Let there be light, the engineers thought. And they used not electricity, but just a dome, a pipe and sunlight. They named it ‘Surya Jyoti’, and it dispels the darkness in the homes of the poor.
The micro-solar dome started as a pilot project to stream diffused sunlight into poorly-lit rooms through the roof in thatched, tiled or tin-roofed houses in the Sundarbans in West Bengal and in Tripura. Now, it has been commercialised.
“It works on the principle of capturing sunlight using a micro-solar dome. The light is filtered through a PVC pipe with a highly reflective lining. Bright light emerges at the other end (within the room) through a glass shade,” said S.P. Gon Chaudhuri, former director of the West Bengal Renewable Energy Development Agency and now the chairman of the Helsinki-based International Solar Innovation Council.
Easy to install
A roof-tile can be removed to install this, and it works equally well in a tin-roofed building too.
The device has been developed by N.B. Institute for Rural Technology and adopted by the Centre’s Department of Science and Technology under its Technological Advancement for Rural Areas programme. The device, priced between ₹100-300, comes in three models. Around 5,000 solar domes are in use in the slums of Delhi and in West Bengal, Tripura, Assam, Madhya Pradesh, Karnataka and Uttarakhand. The Science and Technology Ministry estimates that ‘Surya Jyoti’ can help some 10 million households. These are off-grid, in urban and rural areas, without reliable access to electricity. The domes provide light equivalent to a 60W bulb.
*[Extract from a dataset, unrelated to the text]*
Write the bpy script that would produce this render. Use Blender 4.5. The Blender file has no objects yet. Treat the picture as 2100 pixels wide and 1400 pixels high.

Anupam Baral, who owns Geetanjali Enterprises, a solar equipment firm, said his company was making the domes. Besides a basic model, two others come fitted with solar photo-voltaic panels and a lithium-ion battery to store energy when sunlight is scarce, also enabling mobile device charging. Recently, Central Electronics, a PSU, was asked to make the domes, Mr. Gon Chaudhuri said.